>> BEGIN Supplied data

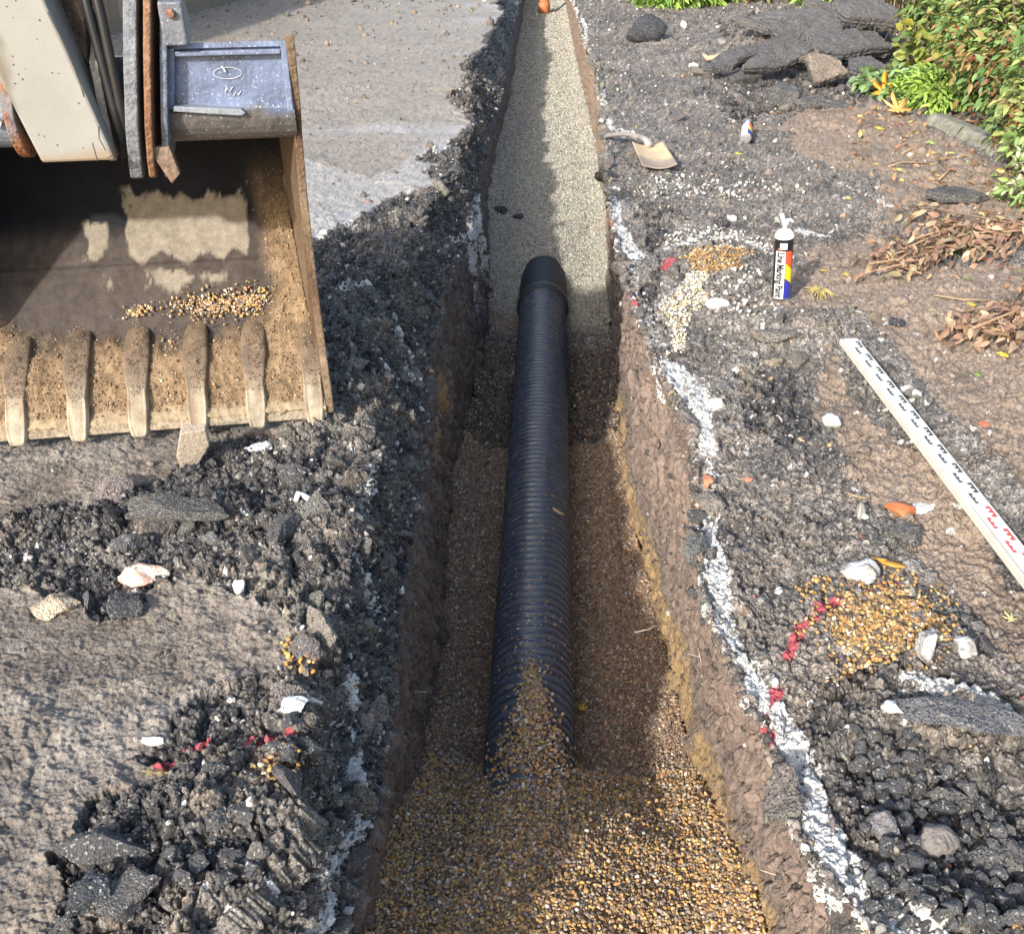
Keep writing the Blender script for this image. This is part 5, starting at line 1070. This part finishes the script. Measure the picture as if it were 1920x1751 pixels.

>> END Supplied data
>> BEGIN Supplied data

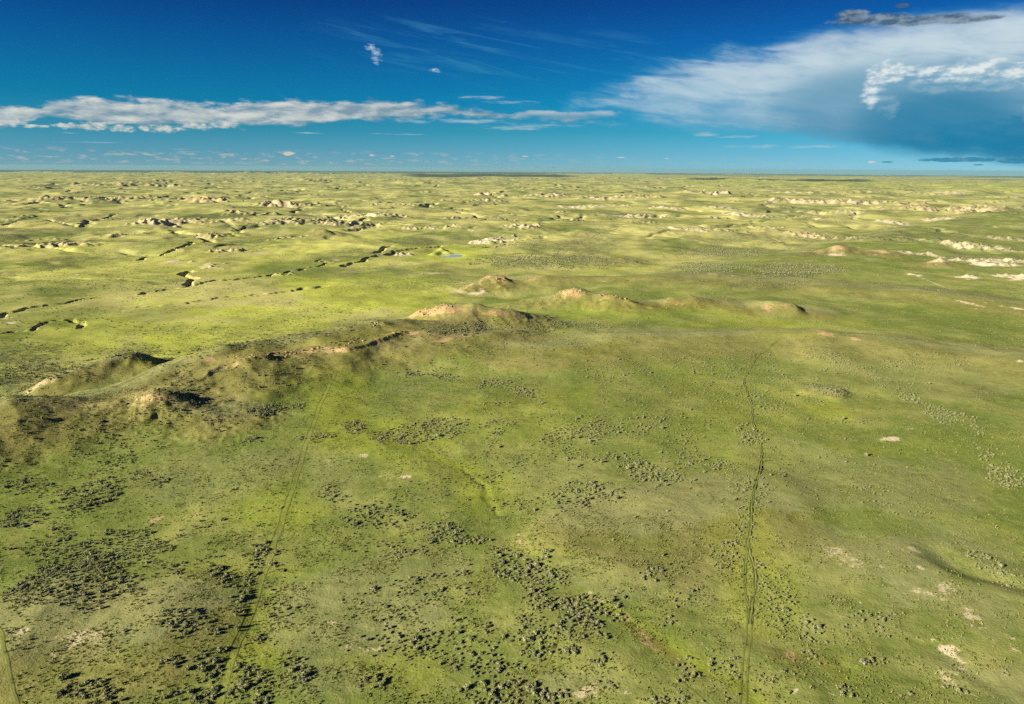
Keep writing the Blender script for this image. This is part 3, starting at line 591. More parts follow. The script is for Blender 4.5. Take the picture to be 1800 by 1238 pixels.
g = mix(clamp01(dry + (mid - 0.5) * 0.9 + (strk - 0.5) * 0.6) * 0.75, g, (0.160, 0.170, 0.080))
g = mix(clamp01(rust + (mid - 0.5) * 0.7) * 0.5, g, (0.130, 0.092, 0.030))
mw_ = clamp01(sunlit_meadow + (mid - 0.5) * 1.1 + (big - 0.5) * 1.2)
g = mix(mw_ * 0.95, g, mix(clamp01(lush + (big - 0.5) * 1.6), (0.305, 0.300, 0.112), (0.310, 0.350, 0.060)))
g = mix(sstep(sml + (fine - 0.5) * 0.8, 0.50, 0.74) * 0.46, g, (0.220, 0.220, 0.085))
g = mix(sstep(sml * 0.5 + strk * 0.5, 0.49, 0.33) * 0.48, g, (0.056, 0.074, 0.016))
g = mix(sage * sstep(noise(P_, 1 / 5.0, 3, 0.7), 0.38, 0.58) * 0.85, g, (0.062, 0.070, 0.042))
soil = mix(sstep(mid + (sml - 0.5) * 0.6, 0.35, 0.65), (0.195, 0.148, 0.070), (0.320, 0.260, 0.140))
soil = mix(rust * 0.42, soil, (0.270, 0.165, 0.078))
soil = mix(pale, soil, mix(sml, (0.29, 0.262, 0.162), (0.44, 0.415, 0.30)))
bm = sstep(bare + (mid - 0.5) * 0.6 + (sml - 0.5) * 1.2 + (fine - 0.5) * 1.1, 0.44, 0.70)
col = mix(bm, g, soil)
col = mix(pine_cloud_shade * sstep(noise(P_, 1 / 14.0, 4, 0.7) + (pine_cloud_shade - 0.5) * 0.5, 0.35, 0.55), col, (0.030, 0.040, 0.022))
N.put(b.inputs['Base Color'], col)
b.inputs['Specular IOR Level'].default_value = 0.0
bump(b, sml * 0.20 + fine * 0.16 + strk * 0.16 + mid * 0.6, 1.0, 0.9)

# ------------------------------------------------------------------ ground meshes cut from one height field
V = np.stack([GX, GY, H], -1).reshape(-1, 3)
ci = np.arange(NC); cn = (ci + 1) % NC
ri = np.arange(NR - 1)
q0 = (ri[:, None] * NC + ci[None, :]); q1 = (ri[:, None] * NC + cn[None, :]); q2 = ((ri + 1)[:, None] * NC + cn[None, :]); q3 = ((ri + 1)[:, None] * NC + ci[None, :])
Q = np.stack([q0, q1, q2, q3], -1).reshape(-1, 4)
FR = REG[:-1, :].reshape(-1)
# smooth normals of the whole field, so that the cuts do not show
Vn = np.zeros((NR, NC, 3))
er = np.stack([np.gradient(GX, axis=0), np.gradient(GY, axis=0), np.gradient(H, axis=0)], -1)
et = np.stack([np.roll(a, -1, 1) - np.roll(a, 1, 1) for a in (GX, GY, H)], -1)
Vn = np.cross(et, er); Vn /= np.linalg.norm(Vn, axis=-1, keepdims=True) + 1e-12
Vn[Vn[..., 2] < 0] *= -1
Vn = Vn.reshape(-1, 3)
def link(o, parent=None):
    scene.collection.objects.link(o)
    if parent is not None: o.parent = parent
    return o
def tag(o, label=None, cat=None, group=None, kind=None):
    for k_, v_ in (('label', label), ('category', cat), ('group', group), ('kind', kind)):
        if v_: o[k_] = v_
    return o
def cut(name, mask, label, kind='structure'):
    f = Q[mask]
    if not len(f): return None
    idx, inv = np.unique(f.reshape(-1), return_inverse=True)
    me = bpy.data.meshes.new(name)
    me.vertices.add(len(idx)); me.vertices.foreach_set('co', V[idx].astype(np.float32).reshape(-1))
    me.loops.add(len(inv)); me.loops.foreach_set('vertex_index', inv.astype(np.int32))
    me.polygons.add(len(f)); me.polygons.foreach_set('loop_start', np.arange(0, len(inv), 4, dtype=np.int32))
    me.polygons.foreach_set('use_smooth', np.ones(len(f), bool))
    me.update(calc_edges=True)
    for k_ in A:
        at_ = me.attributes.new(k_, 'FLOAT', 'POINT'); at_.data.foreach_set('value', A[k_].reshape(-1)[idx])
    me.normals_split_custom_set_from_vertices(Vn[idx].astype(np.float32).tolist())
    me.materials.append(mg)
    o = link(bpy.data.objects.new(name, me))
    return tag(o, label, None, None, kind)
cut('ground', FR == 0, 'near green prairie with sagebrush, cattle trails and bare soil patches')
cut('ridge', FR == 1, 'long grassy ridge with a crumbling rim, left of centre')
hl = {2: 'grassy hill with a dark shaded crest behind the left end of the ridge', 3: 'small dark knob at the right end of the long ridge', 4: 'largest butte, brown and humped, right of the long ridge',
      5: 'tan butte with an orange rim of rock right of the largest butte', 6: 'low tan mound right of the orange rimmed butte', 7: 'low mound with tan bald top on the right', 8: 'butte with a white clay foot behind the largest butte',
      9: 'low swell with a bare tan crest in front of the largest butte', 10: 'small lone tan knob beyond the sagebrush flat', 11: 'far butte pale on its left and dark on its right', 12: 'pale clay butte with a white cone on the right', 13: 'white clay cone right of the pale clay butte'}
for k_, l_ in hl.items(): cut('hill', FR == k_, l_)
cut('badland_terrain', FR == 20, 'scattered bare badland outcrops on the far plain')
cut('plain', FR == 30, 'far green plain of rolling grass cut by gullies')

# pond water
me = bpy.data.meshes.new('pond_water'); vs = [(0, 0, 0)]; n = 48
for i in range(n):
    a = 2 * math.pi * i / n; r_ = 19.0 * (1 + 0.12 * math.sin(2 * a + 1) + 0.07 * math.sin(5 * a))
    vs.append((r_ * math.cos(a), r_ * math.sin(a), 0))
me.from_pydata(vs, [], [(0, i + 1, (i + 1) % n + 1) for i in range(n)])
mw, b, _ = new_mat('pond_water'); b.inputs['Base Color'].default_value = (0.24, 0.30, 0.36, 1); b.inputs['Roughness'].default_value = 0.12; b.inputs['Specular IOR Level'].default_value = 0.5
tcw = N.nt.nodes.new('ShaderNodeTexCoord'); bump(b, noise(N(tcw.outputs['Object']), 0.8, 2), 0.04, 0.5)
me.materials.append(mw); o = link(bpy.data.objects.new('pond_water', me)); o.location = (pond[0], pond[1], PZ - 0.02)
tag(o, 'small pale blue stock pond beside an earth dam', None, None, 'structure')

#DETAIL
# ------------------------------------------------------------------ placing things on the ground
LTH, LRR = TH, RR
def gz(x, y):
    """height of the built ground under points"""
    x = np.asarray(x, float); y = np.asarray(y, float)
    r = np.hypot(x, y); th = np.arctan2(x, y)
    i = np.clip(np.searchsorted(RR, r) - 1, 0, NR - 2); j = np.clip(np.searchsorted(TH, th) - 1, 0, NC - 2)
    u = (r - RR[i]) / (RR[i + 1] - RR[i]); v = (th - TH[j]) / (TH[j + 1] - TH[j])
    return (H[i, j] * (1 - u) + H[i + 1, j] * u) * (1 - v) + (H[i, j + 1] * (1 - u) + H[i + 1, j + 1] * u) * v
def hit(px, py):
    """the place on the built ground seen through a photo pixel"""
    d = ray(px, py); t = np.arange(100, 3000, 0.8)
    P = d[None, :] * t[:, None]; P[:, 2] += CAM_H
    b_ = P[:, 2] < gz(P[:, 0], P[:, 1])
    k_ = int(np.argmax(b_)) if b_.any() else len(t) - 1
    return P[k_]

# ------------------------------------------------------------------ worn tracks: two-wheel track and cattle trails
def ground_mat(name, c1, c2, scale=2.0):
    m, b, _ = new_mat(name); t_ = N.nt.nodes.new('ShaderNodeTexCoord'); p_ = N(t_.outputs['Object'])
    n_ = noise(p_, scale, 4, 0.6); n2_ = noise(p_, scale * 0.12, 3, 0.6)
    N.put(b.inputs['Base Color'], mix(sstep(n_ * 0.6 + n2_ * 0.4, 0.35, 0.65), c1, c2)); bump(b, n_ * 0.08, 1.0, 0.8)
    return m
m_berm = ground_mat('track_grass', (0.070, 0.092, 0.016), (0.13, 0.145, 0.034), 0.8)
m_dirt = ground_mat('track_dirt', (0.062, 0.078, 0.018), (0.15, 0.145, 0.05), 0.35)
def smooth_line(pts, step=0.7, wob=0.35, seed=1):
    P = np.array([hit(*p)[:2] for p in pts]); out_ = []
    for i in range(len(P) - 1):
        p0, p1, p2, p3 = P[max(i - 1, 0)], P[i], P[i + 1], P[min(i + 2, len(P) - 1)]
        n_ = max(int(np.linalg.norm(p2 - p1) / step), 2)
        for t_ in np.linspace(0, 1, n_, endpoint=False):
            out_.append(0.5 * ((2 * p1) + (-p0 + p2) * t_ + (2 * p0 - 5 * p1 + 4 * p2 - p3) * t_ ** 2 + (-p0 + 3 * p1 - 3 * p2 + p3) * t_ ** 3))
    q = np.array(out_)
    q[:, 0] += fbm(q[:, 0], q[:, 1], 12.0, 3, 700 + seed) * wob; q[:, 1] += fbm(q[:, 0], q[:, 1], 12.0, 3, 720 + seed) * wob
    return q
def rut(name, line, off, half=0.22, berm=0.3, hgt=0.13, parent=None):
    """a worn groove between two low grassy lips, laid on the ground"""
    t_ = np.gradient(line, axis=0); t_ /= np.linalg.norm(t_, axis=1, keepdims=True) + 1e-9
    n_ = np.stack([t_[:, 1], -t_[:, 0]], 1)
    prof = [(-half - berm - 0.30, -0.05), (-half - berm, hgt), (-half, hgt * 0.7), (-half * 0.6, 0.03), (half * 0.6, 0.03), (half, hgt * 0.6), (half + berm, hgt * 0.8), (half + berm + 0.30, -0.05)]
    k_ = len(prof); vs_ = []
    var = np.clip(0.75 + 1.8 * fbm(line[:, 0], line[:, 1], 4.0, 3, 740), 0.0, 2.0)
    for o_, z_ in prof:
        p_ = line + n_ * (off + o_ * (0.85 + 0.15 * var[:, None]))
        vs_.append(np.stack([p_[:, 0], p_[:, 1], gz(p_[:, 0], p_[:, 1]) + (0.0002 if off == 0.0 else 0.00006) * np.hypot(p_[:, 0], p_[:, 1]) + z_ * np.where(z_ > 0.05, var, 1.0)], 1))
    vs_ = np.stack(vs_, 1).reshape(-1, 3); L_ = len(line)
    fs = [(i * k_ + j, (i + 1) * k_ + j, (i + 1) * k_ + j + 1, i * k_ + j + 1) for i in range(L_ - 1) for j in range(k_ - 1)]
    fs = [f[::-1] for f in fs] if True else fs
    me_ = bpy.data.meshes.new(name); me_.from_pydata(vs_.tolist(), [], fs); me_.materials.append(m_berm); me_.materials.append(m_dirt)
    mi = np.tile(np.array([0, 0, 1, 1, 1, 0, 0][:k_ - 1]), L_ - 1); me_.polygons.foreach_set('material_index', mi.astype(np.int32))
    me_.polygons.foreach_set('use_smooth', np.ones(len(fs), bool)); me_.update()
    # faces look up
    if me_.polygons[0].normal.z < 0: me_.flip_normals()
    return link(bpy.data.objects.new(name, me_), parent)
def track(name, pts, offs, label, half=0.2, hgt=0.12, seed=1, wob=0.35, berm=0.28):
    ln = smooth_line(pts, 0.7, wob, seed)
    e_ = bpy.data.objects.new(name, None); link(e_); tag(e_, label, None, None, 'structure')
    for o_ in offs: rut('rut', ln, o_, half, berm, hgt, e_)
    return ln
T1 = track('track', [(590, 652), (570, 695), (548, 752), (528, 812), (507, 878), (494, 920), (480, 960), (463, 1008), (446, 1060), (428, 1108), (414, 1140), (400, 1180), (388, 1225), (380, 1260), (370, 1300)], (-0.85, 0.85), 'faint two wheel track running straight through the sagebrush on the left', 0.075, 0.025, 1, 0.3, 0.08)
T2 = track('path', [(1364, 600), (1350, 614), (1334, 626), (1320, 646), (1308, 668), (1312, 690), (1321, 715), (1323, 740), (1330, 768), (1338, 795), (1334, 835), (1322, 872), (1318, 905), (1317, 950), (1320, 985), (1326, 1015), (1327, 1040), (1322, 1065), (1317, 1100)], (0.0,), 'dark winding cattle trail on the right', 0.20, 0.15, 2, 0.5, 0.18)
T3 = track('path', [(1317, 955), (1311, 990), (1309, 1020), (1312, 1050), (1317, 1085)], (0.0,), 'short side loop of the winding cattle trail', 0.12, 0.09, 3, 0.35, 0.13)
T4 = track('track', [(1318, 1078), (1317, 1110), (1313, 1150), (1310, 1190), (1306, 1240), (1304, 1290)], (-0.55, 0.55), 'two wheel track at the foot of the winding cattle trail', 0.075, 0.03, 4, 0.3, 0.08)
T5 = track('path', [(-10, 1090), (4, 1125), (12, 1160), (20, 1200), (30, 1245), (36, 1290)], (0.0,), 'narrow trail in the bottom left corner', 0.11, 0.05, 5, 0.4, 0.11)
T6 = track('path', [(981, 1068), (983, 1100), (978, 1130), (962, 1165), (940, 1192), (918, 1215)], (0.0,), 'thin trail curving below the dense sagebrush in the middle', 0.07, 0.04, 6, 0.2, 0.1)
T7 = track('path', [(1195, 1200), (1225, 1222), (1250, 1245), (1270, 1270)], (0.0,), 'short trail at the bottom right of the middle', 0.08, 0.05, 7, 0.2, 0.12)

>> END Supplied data

Exercise task
Return the lines from the line with "by 1238 pixels." through the line with "bump(b, sml *", inclusive, exactly as they stand, and nothing else.

Full solution
Keep writing the Blender script for this image. This is part 3, starting at line 591. More parts follow. The script is for Blender 4.5. Take the picture to be 1800 by 1238 pixels.
g = mix(clamp01(dry + (mid - 0.5) * 0.9 + (strk - 0.5) * 0.6) * 0.75, g, (0.160, 0.170, 0.080))
g = mix(clamp01(rust + (mid - 0.5) * 0.7) * 0.5, g, (0.130, 0.092, 0.030))
mw_ = clamp01(sunlit_meadow + (mid - 0.5) * 1.1 + (big - 0.5) * 1.2)
g = mix(mw_ * 0.95, g, mix(clamp01(lush + (big - 0.5) * 1.6), (0.305, 0.300, 0.112), (0.310, 0.350, 0.060)))
g = mix(sstep(sml + (fine - 0.5) * 0.8, 0.50, 0.74) * 0.46, g, (0.220, 0.220, 0.085))
g = mix(sstep(sml * 0.5 + strk * 0.5, 0.49, 0.33) * 0.48, g, (0.056, 0.074, 0.016))
g = mix(sage * sstep(noise(P_, 1 / 5.0, 3, 0.7), 0.38, 0.58) * 0.85, g, (0.062, 0.070, 0.042))
soil = mix(sstep(mid + (sml - 0.5) * 0.6, 0.35, 0.65), (0.195, 0.148, 0.070), (0.320, 0.260, 0.140))
soil = mix(rust * 0.42, soil, (0.270, 0.165, 0.078))
soil = mix(pale, soil, mix(sml, (0.29, 0.262, 0.162), (0.44, 0.415, 0.30)))
bm = sstep(bare + (mid - 0.5) * 0.6 + (sml - 0.5) * 1.2 + (fine - 0.5) * 1.1, 0.44, 0.70)
col = mix(bm, g, soil)
col = mix(pine_cloud_shade * sstep(noise(P_, 1 / 14.0, 4, 0.7) + (pine_cloud_shade - 0.5) * 0.5, 0.35, 0.55), col, (0.030, 0.040, 0.022))
N.put(b.inputs['Base Color'], col)
b.inputs['Specular IOR Level'].default_value = 0.0
bump(b, sml * 0.20 + fine * 0.16 + strk * 0.16 + mid * 0.6, 1.0, 0.9)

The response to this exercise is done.